### Instructions to follow
Copy each line where the word "Measure" occurs.

─── Dataset excerpts

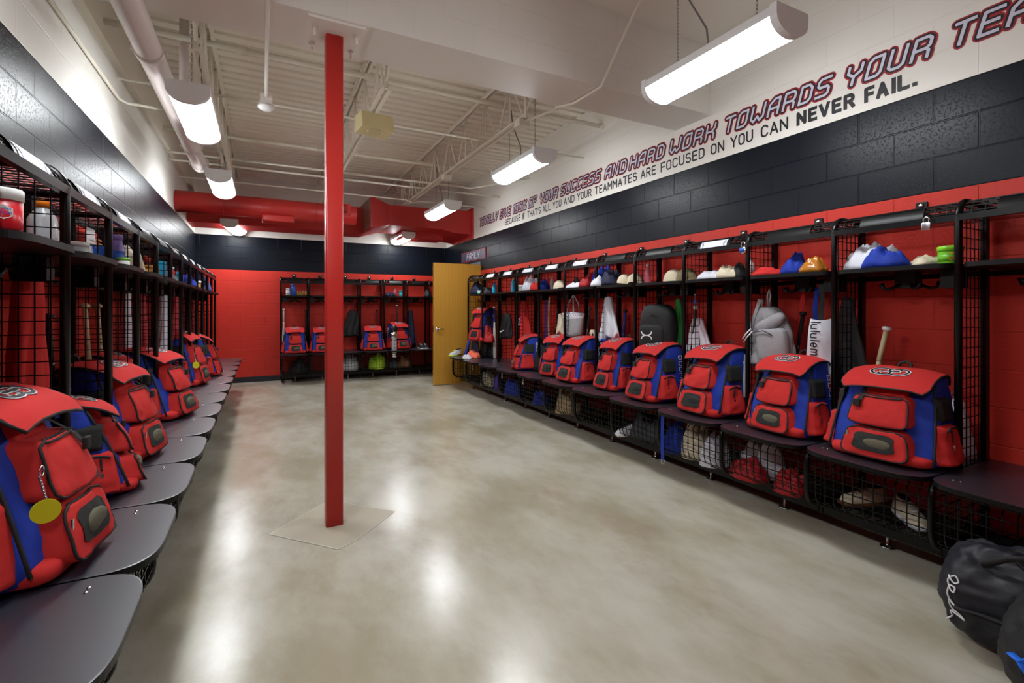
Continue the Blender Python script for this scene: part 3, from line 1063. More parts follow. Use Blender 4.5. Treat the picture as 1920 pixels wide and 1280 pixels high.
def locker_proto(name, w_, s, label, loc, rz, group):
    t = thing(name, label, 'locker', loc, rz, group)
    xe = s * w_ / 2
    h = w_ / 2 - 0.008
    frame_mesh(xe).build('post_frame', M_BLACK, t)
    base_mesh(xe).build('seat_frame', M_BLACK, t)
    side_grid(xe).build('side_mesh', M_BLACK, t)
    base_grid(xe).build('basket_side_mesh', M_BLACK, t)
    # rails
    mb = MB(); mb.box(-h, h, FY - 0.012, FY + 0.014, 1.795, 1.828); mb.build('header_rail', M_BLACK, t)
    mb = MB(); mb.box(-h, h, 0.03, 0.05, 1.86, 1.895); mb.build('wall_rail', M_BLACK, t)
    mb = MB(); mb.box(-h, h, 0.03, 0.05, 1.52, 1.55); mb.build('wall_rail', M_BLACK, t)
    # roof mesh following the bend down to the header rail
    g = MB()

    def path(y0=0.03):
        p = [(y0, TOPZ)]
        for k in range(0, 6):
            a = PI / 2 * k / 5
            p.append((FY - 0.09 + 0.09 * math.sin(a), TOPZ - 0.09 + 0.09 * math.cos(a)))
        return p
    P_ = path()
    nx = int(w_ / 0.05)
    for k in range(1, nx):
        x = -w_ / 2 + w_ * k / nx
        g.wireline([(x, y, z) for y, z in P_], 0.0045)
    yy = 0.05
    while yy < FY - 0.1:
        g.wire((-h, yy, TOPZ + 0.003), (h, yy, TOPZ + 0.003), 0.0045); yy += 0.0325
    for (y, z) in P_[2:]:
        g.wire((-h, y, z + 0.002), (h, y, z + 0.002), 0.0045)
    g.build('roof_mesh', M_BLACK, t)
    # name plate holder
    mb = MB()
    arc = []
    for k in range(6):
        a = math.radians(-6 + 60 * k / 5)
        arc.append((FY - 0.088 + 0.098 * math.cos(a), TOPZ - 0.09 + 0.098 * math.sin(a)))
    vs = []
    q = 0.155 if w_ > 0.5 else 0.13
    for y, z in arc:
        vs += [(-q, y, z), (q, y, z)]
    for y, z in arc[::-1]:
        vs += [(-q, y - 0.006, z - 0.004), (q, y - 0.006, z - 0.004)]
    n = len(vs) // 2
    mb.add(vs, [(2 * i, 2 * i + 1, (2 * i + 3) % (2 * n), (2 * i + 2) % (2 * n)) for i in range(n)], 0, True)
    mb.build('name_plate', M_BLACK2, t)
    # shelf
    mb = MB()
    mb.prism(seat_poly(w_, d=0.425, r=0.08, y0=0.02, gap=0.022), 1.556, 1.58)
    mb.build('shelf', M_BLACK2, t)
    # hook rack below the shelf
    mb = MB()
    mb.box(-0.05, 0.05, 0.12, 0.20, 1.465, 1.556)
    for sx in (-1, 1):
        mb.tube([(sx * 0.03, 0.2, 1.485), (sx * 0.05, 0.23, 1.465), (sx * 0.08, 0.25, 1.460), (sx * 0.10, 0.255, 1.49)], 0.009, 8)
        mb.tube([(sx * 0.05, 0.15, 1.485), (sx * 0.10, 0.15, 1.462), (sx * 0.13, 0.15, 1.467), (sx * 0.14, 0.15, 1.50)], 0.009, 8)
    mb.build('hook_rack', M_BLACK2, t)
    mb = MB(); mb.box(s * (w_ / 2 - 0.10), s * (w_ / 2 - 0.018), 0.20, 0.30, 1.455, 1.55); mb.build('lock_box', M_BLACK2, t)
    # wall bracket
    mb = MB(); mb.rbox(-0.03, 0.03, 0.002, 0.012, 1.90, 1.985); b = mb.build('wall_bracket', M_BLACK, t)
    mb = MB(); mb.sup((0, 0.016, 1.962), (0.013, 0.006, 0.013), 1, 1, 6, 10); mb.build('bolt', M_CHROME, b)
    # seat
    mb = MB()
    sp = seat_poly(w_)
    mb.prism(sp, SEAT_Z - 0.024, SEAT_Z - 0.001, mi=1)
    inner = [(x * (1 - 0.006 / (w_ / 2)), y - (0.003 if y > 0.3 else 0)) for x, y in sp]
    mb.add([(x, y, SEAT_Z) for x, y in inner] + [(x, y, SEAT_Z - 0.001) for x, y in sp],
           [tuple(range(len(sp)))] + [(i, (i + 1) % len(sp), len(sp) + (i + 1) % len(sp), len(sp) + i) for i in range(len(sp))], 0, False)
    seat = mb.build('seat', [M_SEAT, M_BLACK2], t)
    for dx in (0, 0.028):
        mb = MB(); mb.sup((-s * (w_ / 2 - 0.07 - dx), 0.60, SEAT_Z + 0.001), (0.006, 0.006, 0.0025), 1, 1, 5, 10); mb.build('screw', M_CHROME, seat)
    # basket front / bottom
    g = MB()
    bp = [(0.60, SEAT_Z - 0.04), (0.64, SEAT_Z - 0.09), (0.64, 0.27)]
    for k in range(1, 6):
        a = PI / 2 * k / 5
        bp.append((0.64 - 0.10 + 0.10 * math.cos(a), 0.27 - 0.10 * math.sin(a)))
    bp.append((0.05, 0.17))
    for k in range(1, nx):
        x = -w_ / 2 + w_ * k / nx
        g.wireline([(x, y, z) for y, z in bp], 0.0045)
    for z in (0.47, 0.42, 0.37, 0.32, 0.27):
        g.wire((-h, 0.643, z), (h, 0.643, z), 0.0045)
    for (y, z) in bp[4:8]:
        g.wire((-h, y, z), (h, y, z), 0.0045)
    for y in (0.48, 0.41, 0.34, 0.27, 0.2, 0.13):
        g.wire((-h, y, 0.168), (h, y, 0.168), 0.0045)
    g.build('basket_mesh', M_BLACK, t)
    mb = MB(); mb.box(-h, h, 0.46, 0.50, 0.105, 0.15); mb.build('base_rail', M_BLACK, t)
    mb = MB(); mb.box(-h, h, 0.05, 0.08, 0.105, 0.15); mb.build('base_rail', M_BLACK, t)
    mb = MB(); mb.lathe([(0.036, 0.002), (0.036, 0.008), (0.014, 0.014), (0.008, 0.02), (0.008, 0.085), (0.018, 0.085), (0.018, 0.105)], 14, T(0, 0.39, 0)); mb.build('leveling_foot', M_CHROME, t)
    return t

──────
─── Dataset excerpts

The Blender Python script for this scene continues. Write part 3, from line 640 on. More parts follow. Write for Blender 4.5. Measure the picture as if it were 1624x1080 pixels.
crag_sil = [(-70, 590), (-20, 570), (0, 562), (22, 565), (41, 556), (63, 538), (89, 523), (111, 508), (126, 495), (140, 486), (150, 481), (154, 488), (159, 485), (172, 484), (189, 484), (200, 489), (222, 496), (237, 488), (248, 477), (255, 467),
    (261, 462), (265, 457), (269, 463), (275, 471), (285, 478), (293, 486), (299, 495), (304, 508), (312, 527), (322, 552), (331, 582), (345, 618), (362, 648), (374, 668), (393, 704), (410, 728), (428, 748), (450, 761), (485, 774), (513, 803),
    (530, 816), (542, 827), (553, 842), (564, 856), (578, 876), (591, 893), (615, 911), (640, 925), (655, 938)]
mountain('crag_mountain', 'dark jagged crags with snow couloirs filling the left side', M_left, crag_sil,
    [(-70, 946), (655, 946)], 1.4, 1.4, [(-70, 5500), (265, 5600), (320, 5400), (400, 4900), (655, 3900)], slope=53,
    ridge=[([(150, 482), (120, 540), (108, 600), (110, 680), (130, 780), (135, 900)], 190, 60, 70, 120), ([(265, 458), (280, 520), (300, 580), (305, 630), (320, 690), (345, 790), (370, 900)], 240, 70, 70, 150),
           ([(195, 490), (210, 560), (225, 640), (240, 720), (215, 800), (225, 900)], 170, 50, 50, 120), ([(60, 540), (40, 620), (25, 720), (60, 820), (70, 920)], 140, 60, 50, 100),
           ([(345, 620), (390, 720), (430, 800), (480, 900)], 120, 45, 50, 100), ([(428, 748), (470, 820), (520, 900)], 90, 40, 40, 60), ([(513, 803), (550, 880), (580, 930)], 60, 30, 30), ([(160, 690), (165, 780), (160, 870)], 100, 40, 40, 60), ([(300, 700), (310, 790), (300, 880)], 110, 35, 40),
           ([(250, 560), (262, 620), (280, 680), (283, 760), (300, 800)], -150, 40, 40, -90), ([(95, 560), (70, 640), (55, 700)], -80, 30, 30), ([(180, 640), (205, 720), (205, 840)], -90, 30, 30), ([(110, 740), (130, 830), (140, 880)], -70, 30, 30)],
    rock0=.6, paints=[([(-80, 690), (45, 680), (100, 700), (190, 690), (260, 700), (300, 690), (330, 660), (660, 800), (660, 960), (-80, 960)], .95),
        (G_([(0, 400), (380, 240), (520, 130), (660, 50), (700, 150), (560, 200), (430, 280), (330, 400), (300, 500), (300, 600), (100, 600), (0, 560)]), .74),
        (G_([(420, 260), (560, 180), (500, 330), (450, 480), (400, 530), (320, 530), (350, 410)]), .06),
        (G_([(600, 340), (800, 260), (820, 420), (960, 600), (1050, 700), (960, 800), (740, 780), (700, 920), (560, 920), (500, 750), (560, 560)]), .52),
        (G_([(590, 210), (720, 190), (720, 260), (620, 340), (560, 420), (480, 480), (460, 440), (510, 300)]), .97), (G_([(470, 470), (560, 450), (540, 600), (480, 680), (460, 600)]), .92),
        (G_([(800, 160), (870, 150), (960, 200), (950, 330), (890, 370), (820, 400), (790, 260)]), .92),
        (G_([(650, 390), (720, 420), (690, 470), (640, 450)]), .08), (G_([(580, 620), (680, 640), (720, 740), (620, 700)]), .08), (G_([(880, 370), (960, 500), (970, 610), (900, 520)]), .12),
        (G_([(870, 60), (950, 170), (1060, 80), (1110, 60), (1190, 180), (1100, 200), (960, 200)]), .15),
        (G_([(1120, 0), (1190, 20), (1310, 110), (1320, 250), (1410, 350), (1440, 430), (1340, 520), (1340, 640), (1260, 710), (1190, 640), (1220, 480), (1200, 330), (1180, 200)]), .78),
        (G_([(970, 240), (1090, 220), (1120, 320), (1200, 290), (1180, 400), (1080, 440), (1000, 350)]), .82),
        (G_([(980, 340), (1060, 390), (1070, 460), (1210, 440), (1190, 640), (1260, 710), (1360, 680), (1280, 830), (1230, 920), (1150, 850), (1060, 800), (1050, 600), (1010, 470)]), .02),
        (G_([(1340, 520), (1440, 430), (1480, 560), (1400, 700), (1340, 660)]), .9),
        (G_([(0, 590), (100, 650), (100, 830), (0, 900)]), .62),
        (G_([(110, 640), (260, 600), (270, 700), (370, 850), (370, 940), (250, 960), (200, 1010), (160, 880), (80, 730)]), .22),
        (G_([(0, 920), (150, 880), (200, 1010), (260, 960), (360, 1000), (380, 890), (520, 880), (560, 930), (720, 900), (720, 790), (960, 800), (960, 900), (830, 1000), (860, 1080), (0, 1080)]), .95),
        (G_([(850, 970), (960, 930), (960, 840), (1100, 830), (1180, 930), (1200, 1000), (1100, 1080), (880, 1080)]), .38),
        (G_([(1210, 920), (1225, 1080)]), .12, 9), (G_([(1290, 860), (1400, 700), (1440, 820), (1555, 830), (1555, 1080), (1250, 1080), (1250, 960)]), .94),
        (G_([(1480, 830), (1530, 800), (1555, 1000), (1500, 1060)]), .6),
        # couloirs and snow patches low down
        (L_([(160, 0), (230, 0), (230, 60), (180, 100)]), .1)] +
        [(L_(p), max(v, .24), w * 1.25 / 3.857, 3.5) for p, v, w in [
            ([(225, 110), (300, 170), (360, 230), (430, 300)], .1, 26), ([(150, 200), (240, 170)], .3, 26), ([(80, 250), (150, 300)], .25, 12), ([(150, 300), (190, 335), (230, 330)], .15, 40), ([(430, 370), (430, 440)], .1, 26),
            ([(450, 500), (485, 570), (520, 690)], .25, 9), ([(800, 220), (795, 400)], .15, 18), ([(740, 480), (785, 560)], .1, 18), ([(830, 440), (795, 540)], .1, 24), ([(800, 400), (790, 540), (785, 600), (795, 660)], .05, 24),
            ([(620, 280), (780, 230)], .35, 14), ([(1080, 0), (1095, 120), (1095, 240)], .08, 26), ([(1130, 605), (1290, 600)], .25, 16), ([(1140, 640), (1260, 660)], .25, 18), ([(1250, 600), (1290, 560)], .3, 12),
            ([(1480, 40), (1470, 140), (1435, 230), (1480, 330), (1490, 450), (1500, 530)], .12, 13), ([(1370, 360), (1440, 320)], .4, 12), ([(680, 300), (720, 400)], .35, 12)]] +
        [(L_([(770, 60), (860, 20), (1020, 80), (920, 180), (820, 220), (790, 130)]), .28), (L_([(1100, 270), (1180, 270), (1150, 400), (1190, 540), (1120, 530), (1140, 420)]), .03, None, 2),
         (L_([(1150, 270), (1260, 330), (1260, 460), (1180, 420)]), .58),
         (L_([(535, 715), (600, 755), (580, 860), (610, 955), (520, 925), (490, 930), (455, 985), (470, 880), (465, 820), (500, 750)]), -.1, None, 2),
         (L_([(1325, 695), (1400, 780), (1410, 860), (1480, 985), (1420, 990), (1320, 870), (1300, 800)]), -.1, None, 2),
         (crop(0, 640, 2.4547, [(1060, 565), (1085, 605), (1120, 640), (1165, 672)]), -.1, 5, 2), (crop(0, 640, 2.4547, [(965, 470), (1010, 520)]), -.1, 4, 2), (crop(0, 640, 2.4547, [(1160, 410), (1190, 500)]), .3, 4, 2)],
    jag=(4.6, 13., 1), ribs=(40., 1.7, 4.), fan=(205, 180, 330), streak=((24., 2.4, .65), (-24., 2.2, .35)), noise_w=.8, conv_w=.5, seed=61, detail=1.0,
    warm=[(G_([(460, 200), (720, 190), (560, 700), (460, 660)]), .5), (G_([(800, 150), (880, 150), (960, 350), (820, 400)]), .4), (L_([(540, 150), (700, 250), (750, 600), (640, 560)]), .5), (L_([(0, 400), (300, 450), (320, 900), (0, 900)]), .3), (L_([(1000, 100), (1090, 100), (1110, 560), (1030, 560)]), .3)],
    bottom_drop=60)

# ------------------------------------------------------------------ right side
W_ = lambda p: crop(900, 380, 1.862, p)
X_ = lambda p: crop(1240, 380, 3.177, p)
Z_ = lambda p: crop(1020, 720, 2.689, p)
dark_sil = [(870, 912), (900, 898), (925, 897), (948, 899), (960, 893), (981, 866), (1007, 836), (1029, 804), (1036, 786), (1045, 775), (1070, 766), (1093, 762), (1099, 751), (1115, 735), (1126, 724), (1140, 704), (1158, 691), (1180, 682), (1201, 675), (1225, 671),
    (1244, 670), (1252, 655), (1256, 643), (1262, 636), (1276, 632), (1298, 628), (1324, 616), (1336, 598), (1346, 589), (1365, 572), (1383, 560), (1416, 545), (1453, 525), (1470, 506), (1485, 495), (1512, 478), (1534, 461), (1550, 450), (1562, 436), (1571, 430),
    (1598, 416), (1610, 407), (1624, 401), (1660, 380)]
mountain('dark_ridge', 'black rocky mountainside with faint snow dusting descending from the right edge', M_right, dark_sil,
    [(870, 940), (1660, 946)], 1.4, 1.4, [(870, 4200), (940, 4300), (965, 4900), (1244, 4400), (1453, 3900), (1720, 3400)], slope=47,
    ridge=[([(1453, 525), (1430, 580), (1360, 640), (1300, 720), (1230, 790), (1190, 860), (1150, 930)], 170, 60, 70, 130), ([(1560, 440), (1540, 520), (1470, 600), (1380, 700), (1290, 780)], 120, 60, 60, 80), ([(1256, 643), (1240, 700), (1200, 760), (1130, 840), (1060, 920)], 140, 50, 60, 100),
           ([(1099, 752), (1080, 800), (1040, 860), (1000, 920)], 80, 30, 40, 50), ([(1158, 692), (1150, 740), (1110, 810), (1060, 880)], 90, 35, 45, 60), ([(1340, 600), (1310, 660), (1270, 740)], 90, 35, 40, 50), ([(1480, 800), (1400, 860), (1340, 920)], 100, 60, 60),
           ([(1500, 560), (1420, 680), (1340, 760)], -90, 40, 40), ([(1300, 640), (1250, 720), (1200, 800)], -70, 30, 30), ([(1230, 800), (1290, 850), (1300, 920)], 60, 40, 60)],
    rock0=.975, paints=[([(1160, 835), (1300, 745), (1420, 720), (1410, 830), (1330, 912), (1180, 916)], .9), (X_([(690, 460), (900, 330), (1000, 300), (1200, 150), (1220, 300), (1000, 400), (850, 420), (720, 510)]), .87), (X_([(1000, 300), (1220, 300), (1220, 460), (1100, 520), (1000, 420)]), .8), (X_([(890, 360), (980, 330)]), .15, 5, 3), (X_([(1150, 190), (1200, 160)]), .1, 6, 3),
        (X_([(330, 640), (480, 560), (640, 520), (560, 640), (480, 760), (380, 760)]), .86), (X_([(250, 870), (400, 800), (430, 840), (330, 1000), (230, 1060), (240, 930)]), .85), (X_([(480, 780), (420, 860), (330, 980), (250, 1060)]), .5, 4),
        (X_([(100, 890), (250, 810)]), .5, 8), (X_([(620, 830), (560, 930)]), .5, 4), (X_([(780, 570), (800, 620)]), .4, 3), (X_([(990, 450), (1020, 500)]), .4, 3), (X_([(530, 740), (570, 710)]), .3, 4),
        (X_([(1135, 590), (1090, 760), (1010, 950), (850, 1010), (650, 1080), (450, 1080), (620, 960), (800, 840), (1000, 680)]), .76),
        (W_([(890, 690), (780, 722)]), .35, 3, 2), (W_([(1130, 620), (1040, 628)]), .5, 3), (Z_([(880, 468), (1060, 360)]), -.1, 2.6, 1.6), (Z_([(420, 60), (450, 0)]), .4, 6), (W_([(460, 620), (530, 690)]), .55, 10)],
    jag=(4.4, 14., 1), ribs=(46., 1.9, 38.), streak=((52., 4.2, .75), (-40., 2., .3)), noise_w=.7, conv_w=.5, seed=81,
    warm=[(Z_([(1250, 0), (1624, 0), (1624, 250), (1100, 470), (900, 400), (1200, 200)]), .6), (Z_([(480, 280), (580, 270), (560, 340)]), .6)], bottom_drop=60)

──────
─── Dataset excerpts

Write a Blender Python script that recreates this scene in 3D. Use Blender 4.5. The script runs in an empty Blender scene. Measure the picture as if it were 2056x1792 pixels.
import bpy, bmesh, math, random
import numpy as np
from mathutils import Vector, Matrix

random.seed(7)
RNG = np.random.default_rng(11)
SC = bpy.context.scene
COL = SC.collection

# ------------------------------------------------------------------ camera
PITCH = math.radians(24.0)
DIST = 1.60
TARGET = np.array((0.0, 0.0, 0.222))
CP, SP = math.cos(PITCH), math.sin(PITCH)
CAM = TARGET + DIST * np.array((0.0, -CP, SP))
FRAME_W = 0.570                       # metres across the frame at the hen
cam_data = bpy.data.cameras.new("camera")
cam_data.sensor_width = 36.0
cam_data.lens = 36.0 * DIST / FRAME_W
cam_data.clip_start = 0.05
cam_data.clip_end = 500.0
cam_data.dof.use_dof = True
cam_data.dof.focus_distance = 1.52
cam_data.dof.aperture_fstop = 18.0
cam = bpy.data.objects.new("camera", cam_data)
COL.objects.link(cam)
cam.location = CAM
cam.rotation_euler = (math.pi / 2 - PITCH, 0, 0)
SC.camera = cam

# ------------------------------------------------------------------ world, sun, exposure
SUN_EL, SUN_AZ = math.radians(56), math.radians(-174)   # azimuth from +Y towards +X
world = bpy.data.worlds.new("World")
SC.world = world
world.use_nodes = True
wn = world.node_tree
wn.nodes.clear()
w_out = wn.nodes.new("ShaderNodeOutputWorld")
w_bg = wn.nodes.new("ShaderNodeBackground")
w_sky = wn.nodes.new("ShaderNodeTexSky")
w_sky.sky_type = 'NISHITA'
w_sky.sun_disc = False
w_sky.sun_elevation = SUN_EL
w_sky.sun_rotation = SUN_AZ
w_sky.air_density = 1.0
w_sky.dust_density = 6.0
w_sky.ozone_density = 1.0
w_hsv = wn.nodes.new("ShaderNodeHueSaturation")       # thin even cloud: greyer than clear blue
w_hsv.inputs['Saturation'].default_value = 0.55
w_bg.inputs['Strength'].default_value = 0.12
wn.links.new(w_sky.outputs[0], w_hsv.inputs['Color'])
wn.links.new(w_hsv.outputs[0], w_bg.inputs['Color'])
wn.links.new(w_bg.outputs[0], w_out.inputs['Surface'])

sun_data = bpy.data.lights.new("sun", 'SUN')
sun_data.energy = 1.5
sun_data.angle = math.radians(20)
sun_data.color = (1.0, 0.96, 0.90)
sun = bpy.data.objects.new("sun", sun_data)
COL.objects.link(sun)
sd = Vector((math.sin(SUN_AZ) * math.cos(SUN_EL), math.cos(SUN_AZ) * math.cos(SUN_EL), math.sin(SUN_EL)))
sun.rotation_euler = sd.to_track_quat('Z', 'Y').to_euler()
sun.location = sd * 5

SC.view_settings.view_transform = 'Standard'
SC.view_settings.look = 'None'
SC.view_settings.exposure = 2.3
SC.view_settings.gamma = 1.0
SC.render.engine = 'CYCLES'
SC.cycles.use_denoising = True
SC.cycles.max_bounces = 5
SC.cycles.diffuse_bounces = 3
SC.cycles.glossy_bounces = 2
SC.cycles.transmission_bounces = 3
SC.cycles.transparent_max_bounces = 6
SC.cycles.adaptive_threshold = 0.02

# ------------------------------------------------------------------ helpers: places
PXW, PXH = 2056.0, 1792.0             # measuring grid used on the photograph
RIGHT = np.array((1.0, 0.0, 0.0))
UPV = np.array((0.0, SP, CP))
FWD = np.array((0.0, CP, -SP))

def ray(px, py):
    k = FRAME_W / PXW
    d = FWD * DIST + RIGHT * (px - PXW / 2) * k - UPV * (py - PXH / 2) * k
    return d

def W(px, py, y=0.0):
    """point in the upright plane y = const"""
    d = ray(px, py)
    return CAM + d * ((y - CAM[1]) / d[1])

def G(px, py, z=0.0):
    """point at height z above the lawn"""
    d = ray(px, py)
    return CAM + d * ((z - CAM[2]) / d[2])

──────

### Exercise output
The Blender Python script for this scene continues. Write part 3, from line 640 on. More parts follow. Write for Blender 4.5. Measure the picture as if it were 1624x1080 pixels.
Write a Blender Python script that recreates this scene in 3D. Use Blender 4.5. The script runs in an empty Blender scene. Measure the picture as if it were 2056x1792 pixels.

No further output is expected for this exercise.